• _WHAT NEEDS TO BE DONE_: Include in the output exactly the lines from the opening of the data through the line containing "def px_z(py, Y): return", and nothing more.

— Begin DATA PROVIDED —

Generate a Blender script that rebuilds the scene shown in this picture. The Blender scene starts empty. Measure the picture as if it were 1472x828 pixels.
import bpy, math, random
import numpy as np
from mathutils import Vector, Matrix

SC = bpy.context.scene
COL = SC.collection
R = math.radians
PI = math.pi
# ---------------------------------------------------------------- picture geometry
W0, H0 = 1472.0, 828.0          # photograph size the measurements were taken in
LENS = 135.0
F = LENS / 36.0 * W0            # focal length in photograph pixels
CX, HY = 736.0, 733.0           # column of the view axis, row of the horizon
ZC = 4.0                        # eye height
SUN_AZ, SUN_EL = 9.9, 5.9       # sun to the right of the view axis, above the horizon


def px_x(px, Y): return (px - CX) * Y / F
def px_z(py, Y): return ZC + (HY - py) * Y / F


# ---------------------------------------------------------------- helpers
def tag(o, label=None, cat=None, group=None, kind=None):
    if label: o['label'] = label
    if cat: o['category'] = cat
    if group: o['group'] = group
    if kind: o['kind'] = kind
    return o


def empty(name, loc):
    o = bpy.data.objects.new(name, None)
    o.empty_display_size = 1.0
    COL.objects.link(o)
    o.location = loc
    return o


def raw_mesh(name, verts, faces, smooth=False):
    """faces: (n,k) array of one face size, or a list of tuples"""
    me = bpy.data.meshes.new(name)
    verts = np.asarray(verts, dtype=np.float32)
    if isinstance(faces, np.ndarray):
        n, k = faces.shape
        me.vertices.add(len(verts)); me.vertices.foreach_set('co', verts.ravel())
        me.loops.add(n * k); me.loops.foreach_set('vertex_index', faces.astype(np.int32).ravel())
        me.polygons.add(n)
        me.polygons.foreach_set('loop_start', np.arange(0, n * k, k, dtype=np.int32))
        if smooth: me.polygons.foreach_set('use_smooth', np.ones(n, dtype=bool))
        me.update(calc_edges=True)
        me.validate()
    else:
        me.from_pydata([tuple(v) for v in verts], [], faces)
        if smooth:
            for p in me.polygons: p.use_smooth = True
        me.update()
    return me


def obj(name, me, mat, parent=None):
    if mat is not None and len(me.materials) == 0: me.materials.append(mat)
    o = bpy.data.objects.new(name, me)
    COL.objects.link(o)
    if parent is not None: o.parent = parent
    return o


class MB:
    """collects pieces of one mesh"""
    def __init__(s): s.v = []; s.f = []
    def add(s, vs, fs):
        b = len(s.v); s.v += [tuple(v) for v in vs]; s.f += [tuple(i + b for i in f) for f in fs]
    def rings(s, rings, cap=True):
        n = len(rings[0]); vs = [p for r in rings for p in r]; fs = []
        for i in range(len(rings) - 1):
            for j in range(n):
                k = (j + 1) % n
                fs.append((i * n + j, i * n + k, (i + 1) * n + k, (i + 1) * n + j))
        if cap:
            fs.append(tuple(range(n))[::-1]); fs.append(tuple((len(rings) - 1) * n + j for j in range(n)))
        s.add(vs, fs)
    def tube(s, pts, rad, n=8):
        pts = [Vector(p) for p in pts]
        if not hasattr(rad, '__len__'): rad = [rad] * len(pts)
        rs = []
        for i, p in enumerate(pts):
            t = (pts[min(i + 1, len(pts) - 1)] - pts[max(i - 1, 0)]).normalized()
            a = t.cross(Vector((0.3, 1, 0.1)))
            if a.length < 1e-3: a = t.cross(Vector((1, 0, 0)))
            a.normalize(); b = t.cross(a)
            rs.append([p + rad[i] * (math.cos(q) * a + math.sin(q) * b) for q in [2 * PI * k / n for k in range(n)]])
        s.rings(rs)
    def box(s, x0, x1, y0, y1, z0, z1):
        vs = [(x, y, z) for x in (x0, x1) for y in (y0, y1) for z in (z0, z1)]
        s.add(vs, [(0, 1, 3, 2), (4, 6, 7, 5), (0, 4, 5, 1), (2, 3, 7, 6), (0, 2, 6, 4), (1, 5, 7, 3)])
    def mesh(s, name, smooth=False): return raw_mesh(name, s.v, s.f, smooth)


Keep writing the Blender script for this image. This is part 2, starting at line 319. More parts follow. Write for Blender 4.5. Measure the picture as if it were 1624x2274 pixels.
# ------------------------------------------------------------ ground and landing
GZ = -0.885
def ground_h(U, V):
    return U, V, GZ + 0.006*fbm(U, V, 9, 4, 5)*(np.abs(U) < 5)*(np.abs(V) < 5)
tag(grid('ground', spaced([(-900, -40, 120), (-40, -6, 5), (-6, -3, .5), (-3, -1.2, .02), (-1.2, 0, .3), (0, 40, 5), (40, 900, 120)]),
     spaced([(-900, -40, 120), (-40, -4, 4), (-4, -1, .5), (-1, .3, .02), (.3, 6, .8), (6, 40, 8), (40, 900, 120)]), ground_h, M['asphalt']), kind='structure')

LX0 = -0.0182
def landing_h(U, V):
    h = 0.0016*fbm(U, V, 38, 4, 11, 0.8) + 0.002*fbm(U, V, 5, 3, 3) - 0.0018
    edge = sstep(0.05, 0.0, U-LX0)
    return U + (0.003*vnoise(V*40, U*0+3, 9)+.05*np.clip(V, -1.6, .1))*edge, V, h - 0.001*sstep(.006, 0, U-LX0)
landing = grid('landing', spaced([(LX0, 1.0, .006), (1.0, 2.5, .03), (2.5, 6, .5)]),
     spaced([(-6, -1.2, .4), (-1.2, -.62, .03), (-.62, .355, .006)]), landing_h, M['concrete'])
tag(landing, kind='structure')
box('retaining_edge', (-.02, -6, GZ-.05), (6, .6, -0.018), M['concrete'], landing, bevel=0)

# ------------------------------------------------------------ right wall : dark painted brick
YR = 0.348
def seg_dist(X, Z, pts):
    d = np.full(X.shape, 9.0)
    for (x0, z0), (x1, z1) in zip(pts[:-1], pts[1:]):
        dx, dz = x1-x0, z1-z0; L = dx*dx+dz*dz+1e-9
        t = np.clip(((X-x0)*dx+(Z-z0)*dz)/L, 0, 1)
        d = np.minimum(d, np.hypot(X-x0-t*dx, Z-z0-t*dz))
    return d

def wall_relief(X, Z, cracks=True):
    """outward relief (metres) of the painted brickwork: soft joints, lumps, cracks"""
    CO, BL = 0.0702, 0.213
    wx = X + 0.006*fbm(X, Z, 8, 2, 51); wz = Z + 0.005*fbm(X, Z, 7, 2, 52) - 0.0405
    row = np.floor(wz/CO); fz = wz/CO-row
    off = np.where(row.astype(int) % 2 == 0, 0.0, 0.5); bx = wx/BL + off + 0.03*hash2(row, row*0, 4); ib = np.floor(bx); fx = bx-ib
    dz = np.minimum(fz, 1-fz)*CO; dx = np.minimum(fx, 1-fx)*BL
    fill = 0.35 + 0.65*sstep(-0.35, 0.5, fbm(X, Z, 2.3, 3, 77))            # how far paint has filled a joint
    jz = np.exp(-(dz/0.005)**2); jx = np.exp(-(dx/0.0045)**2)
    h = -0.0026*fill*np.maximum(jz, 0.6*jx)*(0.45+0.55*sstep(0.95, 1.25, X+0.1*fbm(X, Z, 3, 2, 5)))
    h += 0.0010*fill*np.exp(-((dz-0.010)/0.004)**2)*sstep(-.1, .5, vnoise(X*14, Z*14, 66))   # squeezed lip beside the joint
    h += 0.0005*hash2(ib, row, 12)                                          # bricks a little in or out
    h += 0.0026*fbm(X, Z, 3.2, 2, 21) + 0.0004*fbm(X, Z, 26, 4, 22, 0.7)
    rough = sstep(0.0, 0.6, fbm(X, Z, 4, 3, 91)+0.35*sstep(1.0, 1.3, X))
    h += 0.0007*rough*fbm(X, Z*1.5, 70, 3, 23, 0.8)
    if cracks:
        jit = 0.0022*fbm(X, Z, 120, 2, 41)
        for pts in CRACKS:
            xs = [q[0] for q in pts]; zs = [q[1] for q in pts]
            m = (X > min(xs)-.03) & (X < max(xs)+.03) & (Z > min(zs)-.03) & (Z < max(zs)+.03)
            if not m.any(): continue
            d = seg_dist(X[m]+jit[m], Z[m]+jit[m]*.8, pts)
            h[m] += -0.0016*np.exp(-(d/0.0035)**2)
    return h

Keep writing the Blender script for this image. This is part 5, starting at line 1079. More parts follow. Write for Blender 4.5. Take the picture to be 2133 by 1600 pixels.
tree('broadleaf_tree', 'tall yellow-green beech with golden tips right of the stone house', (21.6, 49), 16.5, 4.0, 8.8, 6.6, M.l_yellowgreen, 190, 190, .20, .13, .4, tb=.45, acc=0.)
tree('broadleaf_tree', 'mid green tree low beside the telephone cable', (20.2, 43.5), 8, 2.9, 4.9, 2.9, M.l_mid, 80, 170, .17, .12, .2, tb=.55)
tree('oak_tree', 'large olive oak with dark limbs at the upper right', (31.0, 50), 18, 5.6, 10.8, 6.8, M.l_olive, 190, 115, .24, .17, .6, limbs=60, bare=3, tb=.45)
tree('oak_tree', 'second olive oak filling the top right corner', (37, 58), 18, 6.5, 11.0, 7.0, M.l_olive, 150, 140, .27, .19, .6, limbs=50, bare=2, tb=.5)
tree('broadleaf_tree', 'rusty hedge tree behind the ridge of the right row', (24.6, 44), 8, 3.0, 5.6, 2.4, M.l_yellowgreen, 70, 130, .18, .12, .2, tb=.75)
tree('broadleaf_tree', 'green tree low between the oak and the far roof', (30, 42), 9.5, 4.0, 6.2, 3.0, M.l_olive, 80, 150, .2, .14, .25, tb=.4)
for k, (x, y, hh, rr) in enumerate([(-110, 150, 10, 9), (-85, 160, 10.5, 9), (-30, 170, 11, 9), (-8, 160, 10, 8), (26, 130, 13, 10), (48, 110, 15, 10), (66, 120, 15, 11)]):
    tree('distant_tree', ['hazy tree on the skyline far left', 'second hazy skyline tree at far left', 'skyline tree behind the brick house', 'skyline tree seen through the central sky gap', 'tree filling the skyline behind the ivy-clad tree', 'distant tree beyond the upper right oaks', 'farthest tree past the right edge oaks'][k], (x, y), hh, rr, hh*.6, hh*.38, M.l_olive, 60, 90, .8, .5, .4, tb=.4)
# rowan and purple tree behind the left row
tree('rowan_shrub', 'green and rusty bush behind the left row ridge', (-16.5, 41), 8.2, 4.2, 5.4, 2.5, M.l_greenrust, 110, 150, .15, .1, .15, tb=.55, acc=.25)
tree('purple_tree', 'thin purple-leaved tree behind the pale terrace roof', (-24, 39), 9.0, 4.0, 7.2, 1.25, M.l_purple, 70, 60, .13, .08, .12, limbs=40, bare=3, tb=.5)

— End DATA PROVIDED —

• _RESPONSE FOR THIS EXERCISE_:
Generate a Blender script that rebuilds the scene shown in this picture. The Blender scene starts empty. Measure the picture as if it were 1472x828 pixels.
import bpy, math, random
import numpy as np
from mathutils import Vector, Matrix

SC = bpy.context.scene
COL = SC.collection
R = math.radians
PI = math.pi
# ---------------------------------------------------------------- picture geometry
W0, H0 = 1472.0, 828.0          # photograph size the measurements were taken in
LENS = 135.0
F = LENS / 36.0 * W0            # focal length in photograph pixels
CX, HY = 736.0, 733.0           # column of the view axis, row of the horizon
ZC = 4.0                        # eye height
SUN_AZ, SUN_EL = 9.9, 5.9       # sun to the right of the view axis, above the horizon


def px_x(px, Y): return (px - CX) * Y / F
def px_z(py, Y): return ZC + (HY - py) * Y / F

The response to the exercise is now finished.